Everything from the first line down to the line containing "b.add(vs,[(0,1+k,1+(k+1)%n) for k" is to be retyped exactly, both ends included, with pictures left out.
╔══
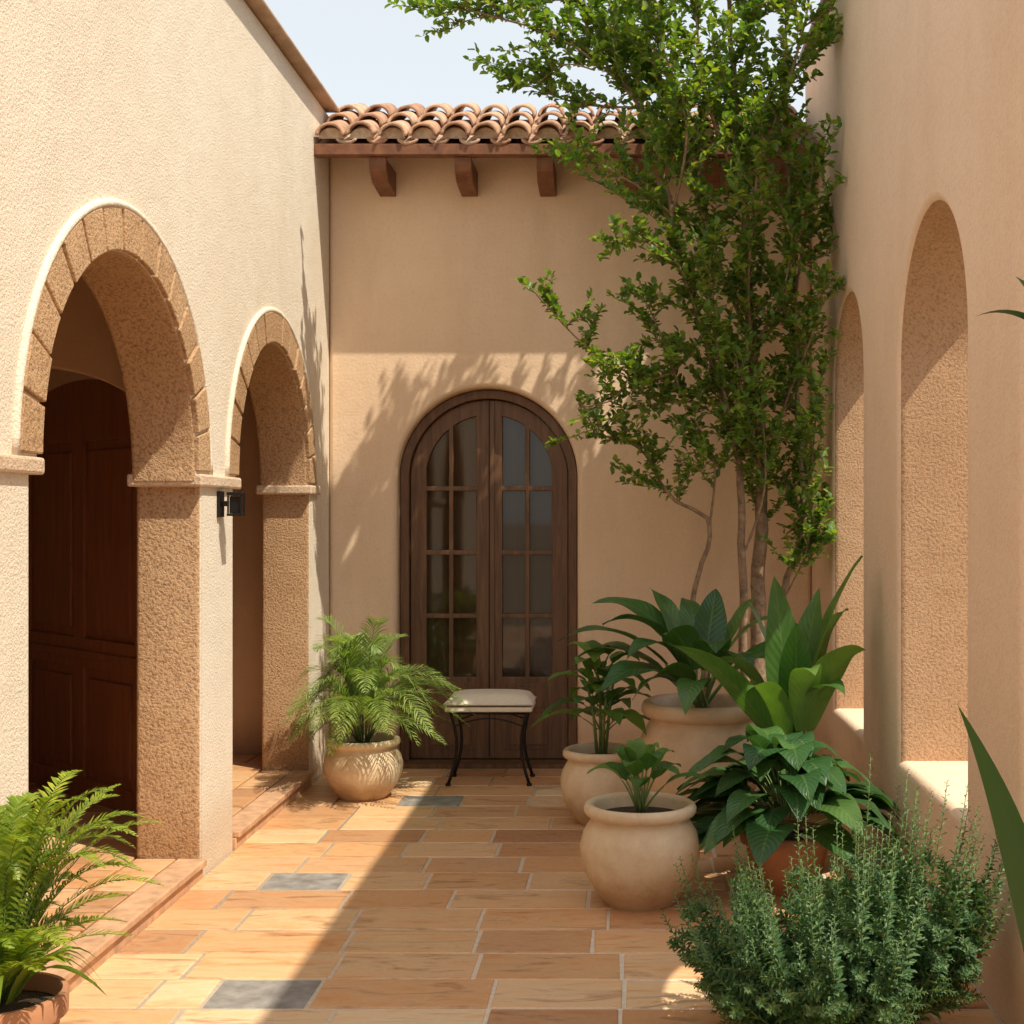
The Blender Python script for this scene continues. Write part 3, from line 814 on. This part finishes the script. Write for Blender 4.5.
for pts,r0,r1,ls in limbs:
    n=(len(pts)-1)*6
    pp=[cat(pts,i/n) for i in range(n+1)]
    if r0>.015:
        for i in range(2,n): pp[i]=pp[i]+Vector((U(-.008,.008),U(-.008,.008),0))
    b.tube(pp,[r0+(r1-r0)*(i/n)**.8 for i in range(n+1)],1,8)
    ln=sum((pp[i+1]-pp[i]).length for i in range(n))*(1-ls)
    cnt=int(ln/.041)
    for i in range(cnt):
        t=ls+(1-ls)*(i+R())/cnt
        p=cat(pts,min(t,1)); tt=(cat(pts,min(1,t+.02))-cat(pts,max(0,t-.02))).normalized()
        rd=Vector((U(-1.1,.9),U(-1,.8),U(-.5,1)))
        L=U(.12,.44)*(1.0 if p.z<3.1 else 1.3)*(1-.35*t*(1 if r0<.015 else .3))
        if p.z<3.1 and p.x<.2: L*=.80
        twig(p,tt*.6+rd,L, R()<.75)
print('leaves',nleaf)
b.obj('courtyard_tree',[L_tree,M_bark])
b=MB(); n=28; vs=[(.75,7.8,.03)]
for k in range(n):
    a=2*math.pi*k/n; vs.append((.75+.36*math.cos(a),7.8+.3*math.sin(a),.004))
b.add(vs,[(0,1+k,1+(k+1)%n) for k in range(n)]); b.obj('tree_pit_soil',[M_soil])

# ---------------------------------------------------------------- light, world, camera
d=Vector((-.50,.36,-1)).normalized()
sun=bpy.data.lights.new('sun','SUN'); sun.energy=5.0; sun.angle=math.radians(.5); sun.color=(1,.91,.74)
so=bpy.data.objects.new('sun',sun); so.rotation_euler=d.to_track_quat('-Z','Y').to_euler(); so.location=(5,-4,12); col.objects.link(so)
w=bpy.data.worlds.new('World'); scene.world=w; w.use_nodes=True
nt=w.node_tree; nt.nodes.clear()
sk=nt.nodes.new('ShaderNodeTexSky'); sk.sky_type='NISHITA'; sk.sun_disc=False
sk.sun_elevation=math.asin(-d.z); sk.sun_rotation=math.atan2(-d.x,-d.y); sk.air_density=1.0; sk.dust_density=1.2; sk.ozone_density=1.0
hz=mixc(nt,sk.outputs[0],(8.2,8.3,7.9),.58)
bg=nt.nodes.new('ShaderNodeBackground'); bg.inputs[1].default_value=.15
ou=nt.nodes.new('ShaderNodeOutputWorld'); nt.links.new(hz,bg.inputs[0]); nt.links.new(bg.outputs[0],ou.inputs[0])
cam=bpy.data.cameras.new('camera'); co=bpy.data.objects.new('camera',cam); col.objects.link(co)
co.location=(0,0,1.6); co.rotation_euler=(math.radians(90),0,0)
cam.sensor_width=36; cam.lens=1350/1024*36; cam.shift_x=-.1075; cam.shift_y=.005; cam.clip_start=.05; cam.clip_end=2000
scene.camera=co
scene.view_settings.view_transform='Standard'; scene.view_settings.look='None'; scene.view_settings.exposure=0; scene.view_settings.gamma=1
╚══
Problem solution >>
The Blender Python script for this scene continues. Write part 3, from line 814 on. This part finishes the script. Write for Blender 4.5.
for pts,r0,r1,ls in limbs:
    n=(len(pts)-1)*6
    pp=[cat(pts,i/n) for i in range(n+1)]
    if r0>.015:
        for i in range(2,n): pp[i]=pp[i]+Vector((U(-.008,.008),U(-.008,.008),0))
    b.tube(pp,[r0+(r1-r0)*(i/n)**.8 for i in range(n+1)],1,8)
    ln=sum((pp[i+1]-pp[i]).length for i in range(n))*(1-ls)
    cnt=int(ln/.041)
    for i in range(cnt):
        t=ls+(1-ls)*(i+R())/cnt
        p=cat(pts,min(t,1)); tt=(cat(pts,min(1,t+.02))-cat(pts,max(0,t-.02))).normalized()
        rd=Vector((U(-1.1,.9),U(-1,.8),U(-.5,1)))
        L=U(.12,.44)*(1.0 if p.z<3.1 else 1.3)*(1-.35*t*(1 if r0<.015 else .3))
        if p.z<3.1 and p.x<.2: L*=.80
        twig(p,tt*.6+rd,L, R()<.75)
print('leaves',nleaf)
b.obj('courtyard_tree',[L_tree,M_bark])
b=MB(); n=28; vs=[(.75,7.8,.03)]
for k in range(n):
    a=2*math.pi*k/n; vs.append((.75+.36*math.cos(a),7.8+.3*math.sin(a),.004))
b.add(vs,[(0,1+k,1+(k+1)%n) for k in range(n)]); b.obj('tree_pit_soil',[M_soil])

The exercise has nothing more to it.